Tronfio e arrogante, Renzi può affermare che l’astensione non è un problema: parole che possono avere senso solo in regime postdemocratico, nel quale il partito del premier può pretendere di governare la nazione col 18% dell’intero corpo elettorale, una regione col 15%, valori che di poco salgono qualora si consideri i risultati di coalizione.

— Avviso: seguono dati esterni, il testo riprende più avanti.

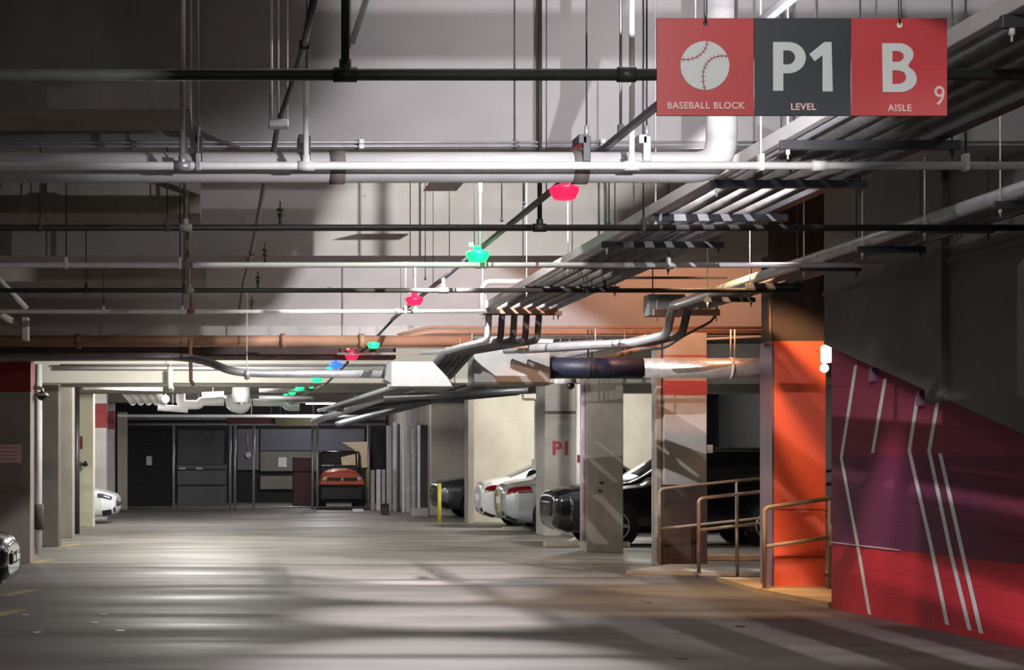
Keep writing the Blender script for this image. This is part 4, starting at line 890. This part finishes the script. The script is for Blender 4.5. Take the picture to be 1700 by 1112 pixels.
fobj('wall_panel', 432, 790, 500, 812, 65.8, .19, mat('olive_panel', (122, 122, 108), .6), 'low grey green panel at the back of the cage', 'panel', .01)
fobj('wall_panel', 394, 712, 430, 780, 65.8, .19, mat('grey_panel', (96, 96, 102), .5, var=.1), 'grey narrow panel between the fence posts', 'panel', .01)
c = at(412, 755, 65.8); m = MB(); m.tube([c, c+Vector((0, -.1, 0))], .1, 14); m.tube([c+Vector((0, 0, .1)), c+Vector((-.05, 0, .9))], .03, 6); tag(m.obj('hose_reel', GALV), 'round gauge hanging on a dark cord behind the fence', 'gauge')
MAR = mat('maroon_cabinet', (84, 18, 26), .5, var=.15)
t = thing('maroon_cabinet', 'dark maroon cabinet in the cage left of the orange cart', 'cabinet', (fx(510), 60.5, 0))
a = at(487, 840, 60.5); b = at(522, 759, 60.5)
m = MB(); m.box((a.x, 60.5, 0), (b.x, 61.2, b.z-.5), .02); part('lower_case', m, MAR, t)
m = MB(); m.box((a.x, 60.5, b.z-.48), (b.x, 61.2, b.z), .02); part('upper_case', m, MAR, t)
# boards, tubes and lumber
BRD = mat('raw_board', (222, 204, 164), .6, var=.15)
t = thing('plywood_boards', 'leaning pale yellow boards behind the orange cart', 'boards', at(590, 755, 61.5))
m = MB(); q = [at(567, 734, 65.7), at(611, 733, 65.7), at(606, 762, 65.7), at(586, 745, 65.7)]; m.prism(q, (0, .08, 0)); part('board', m, BRD, t)
m = MB(); q = [at(598, 735, 65.6), at(610, 735, 65.6), at(613, 776, 65.6), at(600, 776, 65.6)]; m.prism(q, (0, .03, 0)); part('board', m, BRD, t)
m = MB(); q = [at(566, 759, 65.6), at(595, 752, 65.6), at(594, 775, 65.6), at(568, 774, 65.6)]; m.prism(q, (0, .03, 0)); part('board', m, BRD, t)
fobj('yellow_board', 608, 779, 614, 842, 59.5, .05, mat('yellow_bollard', (190, 176, 60), .5), 'thin yellow upright board right of the orange cart', 'board', .005)
for k, (xa, xb, ya, yb, D, mm) in enumerate(((616, 622, 780, 846, 57, CONCP), (625, 632, 779, 850, 56.5, WHITEP), (634, 640, 779, 850, 56, GALV), (642, 650, 706, 855, 55.5, GALV), (653, 658, 700, 780, 55.2, WHITEP), (660, 664, 704, 856, 54.8, STEELD), (668, 672, 712, 850, 54.4, WHITEP), (674, 682, 708, 854, 54.0, GALV), (684, 690, 712, 854, 53.6, GALV), (694, 698, 706, 850, 53.2, WHITEP), (698, 710, 705, 860, 52.7, STEELD))):
    a = at(xa, yb, D); b = at(xb, ya, D); m = MB(); m.box((a.x, D, 0 if yb > 840 else a.z), (b.x, D+.12, b.z), .012)
    o = m.obj('upright_panel', mm); nm = ['first', 'second', 'third', 'fourth', 'fifth', 'sixth', 'seventh', 'eighth', 'ninth', 'tenth', 'eleventh'][k]
    if yb <= 840:
        m2 = MB(); m2.box((a.x, D, 0), (b.x, D+.1, a.z), .01); part('lower_leg', m2, GALV, o)
    tag(o, nm+' upright metal length counted from the orange cart, leaning by the pale wall', 'metal length', 'upright metal lengths stacked right of the cage')
fobj('floor_box', 684, 843, 712, 860, 50.6, .4, GALV, 'grey box on the floor at the corner of the pale wall', 'box')
fobj('black_box', 633, 836, 646, 854, 52.2, .3, BLK, 'small black box among the upright metal lengths', 'box')
fobj('hanging_board', 624, 717, 638, 778, 57.98, .05, BLK, 'black board hanging above the white tubes', 'board', .01)
c = at(596, 850, 55); m = MB(); m.box(c+Vector((-.2, 0, 0)), c+Vector((.15, .15, .1)), .02); tag(m.obj('trash', WHITE), 'white crumpled scrap on the floor before the orange cart', 'litter')
# sign strips over the cage
for xx in (385, 450, 465, 520):
    m = MB(); p = at(xx, 696, 52.5); m.tube([p, Vector((p.x, 52.5, 3.75))], .012, 6); tag(m.obj('hanging_rod', STEELD), {385: 'leftmost', 450: 'second', 465: 'third', 520: 'rightmost'}[xx]+' rod holding the sign strips above the cage', 'hanging rod', 'rods of the sign strips')
fobj('sign_strip', 376, 694, 457, 704, 52.5, .05, mat('sign_maroon', (44, 8, 14), .9), 'maroon sign strip above the cage', 'sign', .004)
fobj('sign_strip', 457, 693, 528, 707, 52.4, .05, mat('sign_olive', (50, 47, 24), .9), 'olive sign strip right of the maroon strip', 'sign', .004)

# utility cart
OC = mat('cart_orange', (222, 92, 44), .35, coat=.5, var=.05); cx = (568-PX0)*58.3/F; D0 = 58.35
t = thing('utility_cart', 'orange utility cart with black roll cage parked before the cage', 'utility vehicle', (cx, D0, 0))
m = MB(); m.box((cx-.76, D0, .22), (cx+.76, D0+1.0, .78), .10); part('front_bumper', m, BLK, t)
m = MB(); prof = [(-.72, .78), (-.66, 1.02), (-.52, 1.16), (-.2, 1.24), (.2, 1.24), (.52, 1.16), (.66, 1.02), (.72, .78)]
R1 = [(cx+x, D0-.02, z-.05*(z > 1)) for x, z in prof]; R2 = [(cx+x*.96, D0+.9, z+.06) for x, z in prof]
va = [m.bm.verts.new(p) for p in R1]; vb = [m.bm.verts.new(p) for p in R2]
for i in range(7): f = m.bm.faces.new((va[i], va[i+1], vb[i+1], vb[i])); f.smooth = True
m.bm.faces.new(va); m.bm.faces.new(vb[::-1]); m.bm.faces.new((va[0], va[-1], vb[-1], vb[0])); part('hood', m, OC, t)
m = MB(); m.box((cx-.5, D0-.05, .90), (cx+.5, D0-.01, 1.0), .02); part('grille', m, BLK, t)
m = MB(); m.tube([(cx, D0-.08, .95), (cx, D0-.05, .95)], .05, 12); part('emblem', m, CHROME, t)
for sg in (-1, 1): m = MB(); m.sphere((cx+sg*.55, D0-.03, .98), .07, (1.2, .5, .8)); part('headlight', m, mat('lamp_glass', (235, 225, 200), .1), t)
m = MB()
for sg in (-1, 1): m.tube([(cx+sg*.70, D0+.85, 1.15), (cx+sg*.62, D0+1.15, 1.83), (cx+sg*.62, D0+2.3, 1.83), (cx+sg*.68, D0+2.5, .9)], .03, 8, .1)
for yy in (1.15, 2.3): m.tube([(cx-.62, D0+yy, 1.83), (cx+.62, D0+yy, 1.83)], .03, 8)
part('roll_cage', m, BLK, t)
m = MB(); m.box((cx-.6, D0+1.5, .8), (cx+.6, D0+2.0, .95), .05); m.box((cx-.6, D0+1.95, .9), (cx+.6, D0+2.1, 1.4), .05); part('seat', m, BLK, t)
m = MB(); m.tube([(cx-.3+.17*math.cos(q*math.pi/8), D0+1.25, 1.38+.17*math.sin(q*math.pi/8)) for q in range(17)], .018, 6); part('steering_wheel', m, BLK, t)
m = MB(); m.box((cx-.74, D0+1, .3), (cx+.74, D0+3.0, .85), .05); part('bed', m, OC, t)
for sg in (-1, 1):
    for yy in (.5, 2.5): m = MB(); m.tube([(cx+sg*.5, D0+yy, .3), (cx+sg*.78, D0+yy, .3)], .3, 22); part('wheel', m, RUB, t)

La sensazione di chi scrive, invece, è che Renzi probabilmente non arriverà a fine legislatura. Anche Berlusconi sembrava a molti inamovibile, fissato nell’inesistente «regime berlusconiano», alibi per la suicida politica del meno peggio a sostegno del centrosinistra. Ebbene, Renzi sta riuscendo a minare ulteriormente il consenso al suo partito, misurato in termini elettorali ma anche sindacali. Non che la Cgil possa fare vera opposizione sociale, essendo risentita più che altro del metodo renziano. Resta il fatto che la carta vincente del centrosinistra è la capacità di realizzare in modo sostanzialmente indolore, attraverso il controllo del più importante sindacato italiano, quel che al centrodestra non riesce: ed è per questo che ha sempre avuto un più alto indice di gradimento da parte del capitale internazionale. Pare che Renzi voglia atteggiarsi a Tony Blair italiano, ma i contesti sono diversi: per Blair era decisamente più favorevole, non si trovava a governare durante una lunga Grande recessione. Era l’epoca della «terza via» in ascesa. La forza di Renzi non è intrinseca, risiede nella debolezza degli avversari nella casta, nel perdere meno nelle mani del gioco elettorale; e nella debolezza dell’opposizione sociale. Tuttavia, alla lunga, il suo metodo è pericoloso. Potrebbe essere vittima, se non dell’opposizione nella società, di qualche tranello nel suo stesso partito. Intanto, lavoriamo per mandarli tutti a casa attraverso la lotta sociale e negandogli il voto.